While a student at the University of Christ Church, a man by the name of Charles Lutwidge Dodgson befriended three young girls who were to forever change the course of his life. Known to the world as Lewis Carroll, the shy, stammering mathematician penned a story entitled, Alice’s Adventures in Wonderland, in which events and persons from his personal life, including the Liddell sisters, could be found scattered throughout the text. From the acrostic ‘A Boat Beneath a Sunny Sky’ spelling ‘Alice Pleasance Liddell’, to the story of the three little sisters, in which ‘Alice’ can be unscrambled from the name ‘Lacie’ (106), further studies of Alice’s adventures have come to reveal something far more shocking: that Lewis Carroll was not the man, nor the author we believed him to be. In fact, even his pseudonym was a puzzle we overlooked.

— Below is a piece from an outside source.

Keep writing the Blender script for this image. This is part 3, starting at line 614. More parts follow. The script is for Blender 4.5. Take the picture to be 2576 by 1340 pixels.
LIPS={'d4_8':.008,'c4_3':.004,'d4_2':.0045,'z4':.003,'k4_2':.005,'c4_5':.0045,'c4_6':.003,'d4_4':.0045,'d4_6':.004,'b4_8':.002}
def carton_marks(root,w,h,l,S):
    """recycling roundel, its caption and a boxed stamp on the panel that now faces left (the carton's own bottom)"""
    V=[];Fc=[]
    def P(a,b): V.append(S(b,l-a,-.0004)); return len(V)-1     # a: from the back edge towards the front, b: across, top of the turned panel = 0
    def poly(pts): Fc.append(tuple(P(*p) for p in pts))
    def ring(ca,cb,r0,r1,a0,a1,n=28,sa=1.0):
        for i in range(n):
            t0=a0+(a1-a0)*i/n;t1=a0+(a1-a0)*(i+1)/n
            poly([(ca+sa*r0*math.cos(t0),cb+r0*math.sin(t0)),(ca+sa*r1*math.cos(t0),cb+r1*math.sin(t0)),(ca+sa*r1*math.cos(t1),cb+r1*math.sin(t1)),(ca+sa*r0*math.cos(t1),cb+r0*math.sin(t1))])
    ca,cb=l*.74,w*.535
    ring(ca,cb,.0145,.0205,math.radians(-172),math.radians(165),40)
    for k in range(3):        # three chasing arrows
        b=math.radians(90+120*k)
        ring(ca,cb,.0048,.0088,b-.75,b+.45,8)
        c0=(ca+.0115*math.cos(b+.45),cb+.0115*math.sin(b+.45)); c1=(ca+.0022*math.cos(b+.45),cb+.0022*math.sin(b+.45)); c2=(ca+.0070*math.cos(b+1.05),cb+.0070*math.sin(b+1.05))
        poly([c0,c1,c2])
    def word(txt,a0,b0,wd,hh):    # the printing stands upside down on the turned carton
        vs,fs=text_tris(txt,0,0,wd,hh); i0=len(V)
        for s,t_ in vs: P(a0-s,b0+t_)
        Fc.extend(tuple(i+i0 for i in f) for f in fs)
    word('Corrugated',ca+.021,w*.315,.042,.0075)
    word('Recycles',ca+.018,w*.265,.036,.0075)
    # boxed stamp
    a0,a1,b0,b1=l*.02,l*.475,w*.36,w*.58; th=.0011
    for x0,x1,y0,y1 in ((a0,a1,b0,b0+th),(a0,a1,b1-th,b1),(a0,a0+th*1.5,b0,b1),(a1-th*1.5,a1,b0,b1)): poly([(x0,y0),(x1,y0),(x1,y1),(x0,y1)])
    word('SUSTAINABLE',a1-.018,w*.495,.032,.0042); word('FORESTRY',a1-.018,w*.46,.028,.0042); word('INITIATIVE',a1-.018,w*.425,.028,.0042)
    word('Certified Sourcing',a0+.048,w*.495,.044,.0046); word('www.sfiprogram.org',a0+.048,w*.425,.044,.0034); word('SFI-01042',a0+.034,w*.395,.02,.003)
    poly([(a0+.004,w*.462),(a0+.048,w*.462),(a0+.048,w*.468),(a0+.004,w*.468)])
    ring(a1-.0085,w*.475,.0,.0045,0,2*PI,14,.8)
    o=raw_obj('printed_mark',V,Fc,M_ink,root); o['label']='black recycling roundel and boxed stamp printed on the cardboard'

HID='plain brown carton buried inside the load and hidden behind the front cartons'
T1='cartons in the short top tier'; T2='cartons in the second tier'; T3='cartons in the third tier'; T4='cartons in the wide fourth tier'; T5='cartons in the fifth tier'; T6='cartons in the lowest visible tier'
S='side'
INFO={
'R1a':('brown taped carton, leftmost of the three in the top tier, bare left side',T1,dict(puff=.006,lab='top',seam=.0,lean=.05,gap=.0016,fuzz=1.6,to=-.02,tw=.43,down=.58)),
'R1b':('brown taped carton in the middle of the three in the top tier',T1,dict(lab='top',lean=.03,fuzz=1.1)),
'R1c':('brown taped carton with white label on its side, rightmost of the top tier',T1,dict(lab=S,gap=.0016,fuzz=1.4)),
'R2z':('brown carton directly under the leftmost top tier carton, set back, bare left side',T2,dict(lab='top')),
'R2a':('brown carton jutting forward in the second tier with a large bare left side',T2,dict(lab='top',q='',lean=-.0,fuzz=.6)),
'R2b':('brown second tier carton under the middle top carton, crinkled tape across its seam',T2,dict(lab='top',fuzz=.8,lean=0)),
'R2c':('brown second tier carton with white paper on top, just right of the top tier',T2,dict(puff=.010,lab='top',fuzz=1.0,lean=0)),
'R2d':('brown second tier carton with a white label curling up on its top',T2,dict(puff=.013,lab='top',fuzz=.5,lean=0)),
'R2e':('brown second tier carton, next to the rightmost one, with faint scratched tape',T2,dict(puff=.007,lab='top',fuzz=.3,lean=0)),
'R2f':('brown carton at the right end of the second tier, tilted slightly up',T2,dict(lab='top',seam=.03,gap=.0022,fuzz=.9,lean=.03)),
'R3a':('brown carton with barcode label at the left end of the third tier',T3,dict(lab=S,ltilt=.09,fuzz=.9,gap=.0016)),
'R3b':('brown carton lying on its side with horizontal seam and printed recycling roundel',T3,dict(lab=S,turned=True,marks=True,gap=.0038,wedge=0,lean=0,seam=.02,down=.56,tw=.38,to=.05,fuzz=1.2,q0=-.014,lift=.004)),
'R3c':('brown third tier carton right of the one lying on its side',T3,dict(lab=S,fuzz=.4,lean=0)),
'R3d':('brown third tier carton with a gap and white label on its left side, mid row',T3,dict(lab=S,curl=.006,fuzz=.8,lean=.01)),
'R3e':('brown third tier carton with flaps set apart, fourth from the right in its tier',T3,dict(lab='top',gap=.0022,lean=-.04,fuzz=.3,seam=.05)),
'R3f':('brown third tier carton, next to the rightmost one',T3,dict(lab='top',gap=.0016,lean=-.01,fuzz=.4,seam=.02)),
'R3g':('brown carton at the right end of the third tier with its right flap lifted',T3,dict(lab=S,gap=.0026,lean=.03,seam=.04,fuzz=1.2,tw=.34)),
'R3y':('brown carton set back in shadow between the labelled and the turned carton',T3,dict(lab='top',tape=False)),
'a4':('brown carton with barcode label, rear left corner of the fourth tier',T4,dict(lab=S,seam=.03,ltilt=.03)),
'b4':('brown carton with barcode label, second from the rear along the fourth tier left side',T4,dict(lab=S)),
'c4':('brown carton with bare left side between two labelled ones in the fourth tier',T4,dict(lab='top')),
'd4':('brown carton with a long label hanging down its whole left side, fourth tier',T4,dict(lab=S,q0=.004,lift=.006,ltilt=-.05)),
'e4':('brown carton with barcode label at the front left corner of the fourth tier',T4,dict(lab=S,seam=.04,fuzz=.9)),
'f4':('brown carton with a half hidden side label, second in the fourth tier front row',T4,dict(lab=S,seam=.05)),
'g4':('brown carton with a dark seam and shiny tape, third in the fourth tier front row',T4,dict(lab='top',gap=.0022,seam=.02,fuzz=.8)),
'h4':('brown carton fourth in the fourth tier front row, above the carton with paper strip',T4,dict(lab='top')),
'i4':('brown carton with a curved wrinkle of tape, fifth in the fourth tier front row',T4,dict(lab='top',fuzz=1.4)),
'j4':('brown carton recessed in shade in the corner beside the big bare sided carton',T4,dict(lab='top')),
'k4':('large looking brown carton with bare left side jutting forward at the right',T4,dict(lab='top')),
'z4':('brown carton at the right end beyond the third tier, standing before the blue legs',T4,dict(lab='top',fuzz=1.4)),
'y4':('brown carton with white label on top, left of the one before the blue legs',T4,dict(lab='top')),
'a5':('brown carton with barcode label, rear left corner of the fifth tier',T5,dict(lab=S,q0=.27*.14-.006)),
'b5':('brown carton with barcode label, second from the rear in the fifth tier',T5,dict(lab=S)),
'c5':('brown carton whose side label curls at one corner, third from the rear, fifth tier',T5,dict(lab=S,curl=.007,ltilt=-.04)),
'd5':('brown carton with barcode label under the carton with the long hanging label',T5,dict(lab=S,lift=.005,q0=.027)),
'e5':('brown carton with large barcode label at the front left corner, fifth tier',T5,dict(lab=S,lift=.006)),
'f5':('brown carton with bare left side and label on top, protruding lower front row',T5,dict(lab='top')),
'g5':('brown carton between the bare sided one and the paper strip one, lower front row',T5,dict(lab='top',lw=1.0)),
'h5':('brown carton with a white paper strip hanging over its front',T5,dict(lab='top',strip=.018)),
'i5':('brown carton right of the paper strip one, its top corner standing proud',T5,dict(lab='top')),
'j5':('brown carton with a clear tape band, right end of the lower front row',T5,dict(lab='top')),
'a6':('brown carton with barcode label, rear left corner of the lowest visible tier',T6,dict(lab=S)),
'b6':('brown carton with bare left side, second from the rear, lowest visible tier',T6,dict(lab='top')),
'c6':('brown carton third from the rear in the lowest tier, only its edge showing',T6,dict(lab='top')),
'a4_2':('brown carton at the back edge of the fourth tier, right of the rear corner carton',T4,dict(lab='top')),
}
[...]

I believe that Charles Ludwidge (Lutwidge) Dodgson was intentional with his pseudonyms and respectfully reject the long-held theory Roger Lancelyn Green posed (that Charles translated his English name into Latin and back into English). If this were truly the case, the other pseudonyms provided to Edmund Yates (listed in Donald Thomas’s work) would not exist. As the Liddell girls (Alice, Edith, and Lorina) were placed in Alice’s Adventures in Wonderland, so too was Charles behind weaving their names into his pseudonyms.
Evidence:
() indicate letters not found in the name that were present in the others
+ denotes extra letter present in other pen names
Edgar Cuthwellis/ (o) (+r)
Edgar U.C. Westhill/ (o) (+r)
Louis Carroll/ Lo ro /(e) (h) (t) (g) (d) (+e)
Lewis Carroll/ L ro /(h) (t) (u) (g) (d) (+e)
- In ‘Louis Carroll’ (Loro) are the extra letters not present in the two other pen names not chosen for publication.
- In ‘Lewis Carroll’ (Lro) are the extra letters not in the finalized pen name he chose.
- In either two names, Lor is present, denoting the first three letters of Lorina’s name.
- In ‘Louis Carroll’, e, w, h, t, g, d, +e were present in the first two suggested for publication, but absent from this version.
- In ‘Lewis Carroll’, h, t, u, g, d, +e, were omitted, though present in the first two. One has to wonder why the letter ‘w’ was present in three out of four, but not present in the third.
- In the final, there is only one ‘e’. Why? Why drop the added ‘e’?
- The letter ‘o’ and extra ‘r’ from the finalized name are not in the first two.
- In 1, 2, & 4, the name ‘Alice’ can be found.
- ‘Edith’ is found in the first two, as well as ‘Alice’. Both share an ‘I’.
- Both 3 & 4 contain the same letter repetitions as ‘Liddell’- with letters 3&4 of the last name being ‘rr’ and the last two being ‘ll’. In turn, all entries have a five-lettered first name, as does ‘Alice’.
The line, “I can’t explain myself, I’m afraid, sir” said Alice, “because I’m not myself, you see” makes the most sense from the perspective of the character hinting at the answer in breaking the fourth wall. Further, when Alice states on page 23, “Who in the world am I? Ah, that’s the great puzzle”, only to affirm, “I’m a little girl” on page 74, textual clues point to how the reader can answer the internal riddles, such as the cleverness of the author’s pseudonym.
Why I believe the pseudonym relates to the three Liddell girls:
There is significance in the number ‘three’ due to the frequency of its appearance. It’s my supposition this relates to the three Liddell girls Charles befriended prior to writing the story and who Alice was one of its members.
For example:
- ‘Her face like the three gardeners’ (115)
- ’the Duchess was sitting on a three-legged stool’ (82)
- ‘three inches is such a wretched height to be’ (69)
- ‘the three soldiers’ (119)
- ‘I have answered three questions, and that is enough’ (68)
- ‘On this, the White Rabbit blew three blasts’ (164)
- ‘Why, I haven’t had a wink of sleep these three weeks!’ (74)
- ‘heard her sentence three of the players’ (125)
- ‘three gardeners’ (118)
- ‘One, two, three, and away’ (37)
etc.
Further, we know that objects (such as a white glove and thimble) held significance outside of the story. For example, in 1950, under a loose floorboard at Croft Rectory, renovators of the facility found a thimble, a child’s white glove, and a child’s left shoe.
If the story of Alice is truly a personal gift for the girl who inspired the story, then would it not make sense to have that gift reflect a familiar but altered world via a series of puzzles?